The larger country weightings (excluding the ETFs) include 10.5% (of the entire fund) in the UK, 6.5% in Brazil and Switzerland 5.6%. 38.4% of the fund was allocated to Europe out of 60.4% total equity allocation (meaning only 60% in stocks, 2/3rds of which are in Europe). The huge weighting to Europe comes as a surprise to me. There are eleven countries in the fund where the percentage has a one or zero handle.
Also of interest is that out of 53 stocks owned (so excluding the ETFs) 37 of them appear to be ADRs as opposed to ordinary shares. The fund also hedges with put options and index futures. For the period reported the fund was up 0.80% versus a drop of 14.72% (that number comes from the PDF) for the MSCI EAFE Index which is presumably the targeted benchmark.In looking at the sector make up the fund obviously has taken defensive posture. This is also evident in the result a small increase for the NAV versus a very noticeable drop for the market implies that hedging drove returns over the long exposures. Based on the sector allocation the fund is clearly a long way from index hugging; financials are the largest sector of the EAFE index at 22% and again Hussman appears to be at zero.
While the fund is not really index hugging at the country level either it is much closer than I might have thought given the large exposure to Europe. So much in Europe really surprises me. From the outside looking in Hussman is clearly willing to avoid things that are probably on shaky ground by virtue of no exposure to financial sector stocks. My take on what I have been reading from him is that he would not be favorably disposed to Europe, specifically big Western Europe and the UK. The Scandinavian countries did much better than big Western Europe and the UK and while there is an element of hindsight to that comment I think it is a fair one to make given my position on these countries all along (I don't like them) and more importantly what might have been his take (that is just my read on his comments).

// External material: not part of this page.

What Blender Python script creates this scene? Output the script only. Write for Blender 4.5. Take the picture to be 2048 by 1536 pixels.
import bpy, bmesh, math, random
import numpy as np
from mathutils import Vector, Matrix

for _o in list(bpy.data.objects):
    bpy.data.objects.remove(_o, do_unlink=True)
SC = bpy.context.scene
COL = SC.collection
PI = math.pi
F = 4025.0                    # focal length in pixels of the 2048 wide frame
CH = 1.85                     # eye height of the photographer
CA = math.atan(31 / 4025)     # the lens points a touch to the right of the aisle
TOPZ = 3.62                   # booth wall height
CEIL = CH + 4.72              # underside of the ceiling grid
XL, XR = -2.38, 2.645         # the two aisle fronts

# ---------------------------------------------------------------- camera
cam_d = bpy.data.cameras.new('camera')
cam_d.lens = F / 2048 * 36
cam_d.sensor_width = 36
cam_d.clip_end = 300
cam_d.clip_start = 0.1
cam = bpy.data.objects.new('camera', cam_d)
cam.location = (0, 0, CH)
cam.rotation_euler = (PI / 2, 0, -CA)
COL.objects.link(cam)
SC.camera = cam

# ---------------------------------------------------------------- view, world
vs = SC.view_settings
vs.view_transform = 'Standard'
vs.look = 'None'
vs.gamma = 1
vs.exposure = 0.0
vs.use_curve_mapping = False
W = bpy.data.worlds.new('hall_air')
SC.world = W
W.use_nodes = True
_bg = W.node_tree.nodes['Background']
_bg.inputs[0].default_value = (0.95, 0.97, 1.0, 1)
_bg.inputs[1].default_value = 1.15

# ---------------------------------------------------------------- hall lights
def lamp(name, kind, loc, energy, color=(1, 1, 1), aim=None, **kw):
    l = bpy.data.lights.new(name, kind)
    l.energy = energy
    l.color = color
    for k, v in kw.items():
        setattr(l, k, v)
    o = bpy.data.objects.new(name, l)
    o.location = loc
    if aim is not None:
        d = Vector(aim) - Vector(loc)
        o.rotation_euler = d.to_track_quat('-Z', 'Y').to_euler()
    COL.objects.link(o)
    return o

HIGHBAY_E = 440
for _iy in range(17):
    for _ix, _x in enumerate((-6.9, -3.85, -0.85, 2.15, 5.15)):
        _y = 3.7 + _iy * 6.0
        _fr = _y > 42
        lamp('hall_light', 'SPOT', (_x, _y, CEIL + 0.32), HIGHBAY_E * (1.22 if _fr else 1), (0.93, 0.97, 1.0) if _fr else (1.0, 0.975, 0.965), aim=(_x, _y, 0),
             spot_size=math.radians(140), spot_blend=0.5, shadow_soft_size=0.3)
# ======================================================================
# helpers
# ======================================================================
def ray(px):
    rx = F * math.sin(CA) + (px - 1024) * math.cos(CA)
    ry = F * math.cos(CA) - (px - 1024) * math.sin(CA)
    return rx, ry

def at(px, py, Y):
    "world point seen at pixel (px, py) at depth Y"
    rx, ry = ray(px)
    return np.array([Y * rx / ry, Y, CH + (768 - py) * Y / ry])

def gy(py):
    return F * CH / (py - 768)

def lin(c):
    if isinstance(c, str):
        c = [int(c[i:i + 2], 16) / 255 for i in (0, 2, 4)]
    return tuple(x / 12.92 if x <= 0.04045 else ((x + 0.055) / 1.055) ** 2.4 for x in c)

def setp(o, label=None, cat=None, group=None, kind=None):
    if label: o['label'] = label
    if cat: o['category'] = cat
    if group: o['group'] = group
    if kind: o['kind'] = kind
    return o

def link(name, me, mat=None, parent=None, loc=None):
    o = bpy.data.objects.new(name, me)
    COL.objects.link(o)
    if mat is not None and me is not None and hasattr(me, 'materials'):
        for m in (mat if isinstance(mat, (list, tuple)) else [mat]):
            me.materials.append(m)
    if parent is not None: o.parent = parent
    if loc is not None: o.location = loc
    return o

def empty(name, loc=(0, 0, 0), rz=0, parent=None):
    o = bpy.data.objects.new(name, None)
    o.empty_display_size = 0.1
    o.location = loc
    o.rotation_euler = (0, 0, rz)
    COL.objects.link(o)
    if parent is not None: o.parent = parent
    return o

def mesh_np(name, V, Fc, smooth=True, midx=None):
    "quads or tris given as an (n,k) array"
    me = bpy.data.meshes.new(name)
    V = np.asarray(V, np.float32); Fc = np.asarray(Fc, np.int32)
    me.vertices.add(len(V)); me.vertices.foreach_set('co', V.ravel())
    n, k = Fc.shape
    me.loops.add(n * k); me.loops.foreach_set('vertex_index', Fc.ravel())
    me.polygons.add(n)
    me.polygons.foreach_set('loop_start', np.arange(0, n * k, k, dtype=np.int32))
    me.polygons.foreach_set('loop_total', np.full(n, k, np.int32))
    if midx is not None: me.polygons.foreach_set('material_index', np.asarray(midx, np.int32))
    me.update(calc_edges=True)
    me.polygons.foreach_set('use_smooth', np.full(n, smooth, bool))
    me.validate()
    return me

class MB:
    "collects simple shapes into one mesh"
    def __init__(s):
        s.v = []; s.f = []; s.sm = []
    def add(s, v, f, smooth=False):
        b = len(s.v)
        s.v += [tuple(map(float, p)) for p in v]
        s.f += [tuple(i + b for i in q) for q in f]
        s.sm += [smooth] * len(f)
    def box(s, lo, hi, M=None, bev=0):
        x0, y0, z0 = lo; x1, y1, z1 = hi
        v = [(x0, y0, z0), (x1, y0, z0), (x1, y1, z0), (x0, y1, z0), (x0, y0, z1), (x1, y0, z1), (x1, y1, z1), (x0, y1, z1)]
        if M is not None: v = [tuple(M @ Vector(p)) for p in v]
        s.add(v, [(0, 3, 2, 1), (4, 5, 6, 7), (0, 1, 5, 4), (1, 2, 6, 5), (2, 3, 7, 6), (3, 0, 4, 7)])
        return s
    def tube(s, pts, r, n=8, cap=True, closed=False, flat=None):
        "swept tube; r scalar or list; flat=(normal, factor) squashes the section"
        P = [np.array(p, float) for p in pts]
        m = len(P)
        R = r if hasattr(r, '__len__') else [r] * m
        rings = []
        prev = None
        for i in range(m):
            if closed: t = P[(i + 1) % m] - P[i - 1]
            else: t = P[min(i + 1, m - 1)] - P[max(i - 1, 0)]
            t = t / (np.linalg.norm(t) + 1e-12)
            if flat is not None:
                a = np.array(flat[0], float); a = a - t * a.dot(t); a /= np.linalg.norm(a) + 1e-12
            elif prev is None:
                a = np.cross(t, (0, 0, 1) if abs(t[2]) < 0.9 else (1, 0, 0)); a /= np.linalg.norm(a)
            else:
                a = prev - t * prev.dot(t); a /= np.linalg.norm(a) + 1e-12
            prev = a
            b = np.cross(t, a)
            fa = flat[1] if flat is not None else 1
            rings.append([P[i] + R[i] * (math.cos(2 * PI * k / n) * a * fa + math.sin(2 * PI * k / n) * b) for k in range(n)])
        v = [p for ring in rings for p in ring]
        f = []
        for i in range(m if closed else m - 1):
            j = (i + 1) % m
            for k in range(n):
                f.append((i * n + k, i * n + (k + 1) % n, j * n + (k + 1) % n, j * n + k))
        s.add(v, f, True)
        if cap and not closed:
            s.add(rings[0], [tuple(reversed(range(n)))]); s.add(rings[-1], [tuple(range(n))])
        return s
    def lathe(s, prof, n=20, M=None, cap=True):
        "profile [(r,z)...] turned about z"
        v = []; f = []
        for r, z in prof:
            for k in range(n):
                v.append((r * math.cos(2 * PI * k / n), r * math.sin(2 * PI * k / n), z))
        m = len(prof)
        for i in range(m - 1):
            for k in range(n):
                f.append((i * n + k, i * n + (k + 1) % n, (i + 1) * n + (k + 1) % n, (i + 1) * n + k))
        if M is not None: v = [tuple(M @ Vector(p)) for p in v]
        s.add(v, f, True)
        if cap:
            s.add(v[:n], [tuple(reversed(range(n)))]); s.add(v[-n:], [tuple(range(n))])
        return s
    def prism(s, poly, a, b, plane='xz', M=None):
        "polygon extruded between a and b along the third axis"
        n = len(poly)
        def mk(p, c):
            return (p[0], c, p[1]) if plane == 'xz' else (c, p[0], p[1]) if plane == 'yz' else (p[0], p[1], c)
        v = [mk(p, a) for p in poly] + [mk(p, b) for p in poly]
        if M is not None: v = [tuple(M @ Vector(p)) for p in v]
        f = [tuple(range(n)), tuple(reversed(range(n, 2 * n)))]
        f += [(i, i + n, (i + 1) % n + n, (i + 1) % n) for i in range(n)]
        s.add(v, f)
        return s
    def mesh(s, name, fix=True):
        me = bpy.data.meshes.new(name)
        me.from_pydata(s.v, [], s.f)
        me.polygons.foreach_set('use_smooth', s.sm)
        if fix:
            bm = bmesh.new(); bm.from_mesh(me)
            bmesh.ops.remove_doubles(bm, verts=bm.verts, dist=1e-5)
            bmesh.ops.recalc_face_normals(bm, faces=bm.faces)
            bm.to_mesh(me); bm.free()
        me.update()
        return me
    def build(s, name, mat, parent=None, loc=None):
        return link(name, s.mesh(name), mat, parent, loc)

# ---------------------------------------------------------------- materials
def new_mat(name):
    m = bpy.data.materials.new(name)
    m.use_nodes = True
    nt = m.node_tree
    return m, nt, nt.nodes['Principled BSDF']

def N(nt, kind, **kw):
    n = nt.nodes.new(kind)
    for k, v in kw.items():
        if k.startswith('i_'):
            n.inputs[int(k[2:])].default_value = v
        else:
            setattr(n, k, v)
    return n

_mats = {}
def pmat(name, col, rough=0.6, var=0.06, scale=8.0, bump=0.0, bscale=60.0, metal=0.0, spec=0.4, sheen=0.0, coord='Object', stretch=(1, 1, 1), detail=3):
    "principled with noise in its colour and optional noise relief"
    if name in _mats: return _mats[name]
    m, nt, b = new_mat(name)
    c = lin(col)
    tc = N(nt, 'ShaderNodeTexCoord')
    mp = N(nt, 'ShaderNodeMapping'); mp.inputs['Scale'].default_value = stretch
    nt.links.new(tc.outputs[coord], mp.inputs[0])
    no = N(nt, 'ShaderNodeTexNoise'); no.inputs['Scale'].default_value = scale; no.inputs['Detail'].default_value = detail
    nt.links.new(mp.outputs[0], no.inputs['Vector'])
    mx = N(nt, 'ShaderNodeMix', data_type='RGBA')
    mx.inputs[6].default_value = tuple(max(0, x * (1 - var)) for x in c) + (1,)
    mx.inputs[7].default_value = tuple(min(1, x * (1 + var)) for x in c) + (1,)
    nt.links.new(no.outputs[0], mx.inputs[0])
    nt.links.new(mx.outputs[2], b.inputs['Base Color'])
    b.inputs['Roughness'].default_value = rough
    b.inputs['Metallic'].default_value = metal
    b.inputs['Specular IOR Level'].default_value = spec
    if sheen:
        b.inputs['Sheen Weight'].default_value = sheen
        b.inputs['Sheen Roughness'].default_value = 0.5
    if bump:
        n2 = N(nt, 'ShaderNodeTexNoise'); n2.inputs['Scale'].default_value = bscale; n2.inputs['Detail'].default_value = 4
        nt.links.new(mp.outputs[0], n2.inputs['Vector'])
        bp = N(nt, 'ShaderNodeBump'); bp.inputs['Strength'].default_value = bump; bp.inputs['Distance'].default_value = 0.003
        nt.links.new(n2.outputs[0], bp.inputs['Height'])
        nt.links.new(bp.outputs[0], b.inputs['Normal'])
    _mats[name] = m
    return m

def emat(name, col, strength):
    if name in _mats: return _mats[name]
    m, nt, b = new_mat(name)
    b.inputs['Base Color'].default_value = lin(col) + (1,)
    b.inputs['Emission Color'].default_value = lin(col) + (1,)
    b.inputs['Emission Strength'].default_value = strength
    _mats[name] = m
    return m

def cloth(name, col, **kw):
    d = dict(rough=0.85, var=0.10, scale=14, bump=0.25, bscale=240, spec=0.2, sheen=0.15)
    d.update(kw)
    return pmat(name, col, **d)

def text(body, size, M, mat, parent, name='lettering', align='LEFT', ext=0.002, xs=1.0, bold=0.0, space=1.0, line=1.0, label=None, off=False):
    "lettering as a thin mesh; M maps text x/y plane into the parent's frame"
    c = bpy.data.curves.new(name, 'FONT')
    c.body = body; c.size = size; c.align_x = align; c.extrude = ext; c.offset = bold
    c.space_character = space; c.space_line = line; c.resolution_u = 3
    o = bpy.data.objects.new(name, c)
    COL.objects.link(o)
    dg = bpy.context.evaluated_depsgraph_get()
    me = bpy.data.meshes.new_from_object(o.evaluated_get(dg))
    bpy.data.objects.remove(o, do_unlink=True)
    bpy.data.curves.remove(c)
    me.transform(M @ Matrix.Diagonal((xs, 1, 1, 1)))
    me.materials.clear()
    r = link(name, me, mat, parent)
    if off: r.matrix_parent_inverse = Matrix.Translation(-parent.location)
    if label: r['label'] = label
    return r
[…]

A very workable explanation for this is that the decision to hedge or not to hedge or how much to hedge is more important to Hussman than long composition. Another top down idea that also could be more important long composition is the avoidance of one really unhealthy part of the market. A big part of our return for the last few years can be attributed to an extreme underweight of US financials so if that is the case I am with him on that.





7 comments:
Hi Roger:
am wondering what your take is on this
http://ftalphaville.ft.com/blog/2010/09/18/346406/can-an-etf-collapse/
Best, Andrew
I read the link you posted.
Wow does it seem misguided. An ETF provider like SSGA can pretty easily keep $5-$10 million in seed money in a fund and keep it open. If there are 80 million shares short, like in the case of XRT SSGA still gets fees for those shares make the fund very viable for them. Of course I could be wrong but I am surprised that Alphaville would even post this.
I have been an investor in the Hussman Growth Fund for many years. When he thinks conditions are unfavorable going forward, he hedges his long exposure 100%. The international fund is set up the same way. When the portfolio is 100% hedged, you can only make money when the portfolio outperforms the hedges. Any investor here would have to believe in Hussman's methodology and commit for longer time periods. He writes a column on his web site every week and is very transparent. IMO a valuable resource for unconflicted commentary.
Thanks for the analysis Roger. Could the heavy weighing of western Europe be a reflection of the Euro/ dollar relative value and a well expressed poor view of the domestic situation and dependency of the non European countries on our business? As stated above, and pointed out by you and Dr. Hussman himself, he does hedge his bets.
Sam
Sam, so Europe winning an ugly contest? Well it is an international fund. I did not read the prospectus but I assume that it cannot buy American companies. If that is true then I'm not sure the ugly contest idea stands up (if that is what you mean).
If his universe is anything but US, then a sick US economy would mean any developing economy dependent on the US for exports would be in trouble as well. I believe the last Barron's made the case for Europe not being dependent on US buying to maintain their economy. Therefore the European countries that were healthy would look good relative to the lesser developed countries due to US economic performance. I'm not eloquent enough to state my thoughts more clearly. Ugly contest has merit, however! The Barron's article was benign on the UK. I don't get that. Their unemployment is systemically high, there spending is as bad as ours, and they have no real economic driving force that I can see. I must be missing something.
The real question for me is whether there is a reason to own the fund, assuming the process he follows transfers to the international market. I know you don't favor OEF's, but doesn't his process look alot like your own? His hedging is more sophisticated( I think) than your use of SDS, and you will lighten up when the storm clouds gather. You have pointed out that his process is full cycle. if different countries move through the cycle at different times, can that be captured in a relatively simple market model? I think I'll wait and see how it does, at least for six months. i've done well with his income fund the past year.
Sam
certainly there is some overlap in ideology and obviously his hedging is more active and sophisticated than what I do. Equally obvious though is that his funds don't really look like the stock market even during the bull market years.
In that light is this really a proxy for international markets or is it an absolute vehicle that happens to use foreign stocks.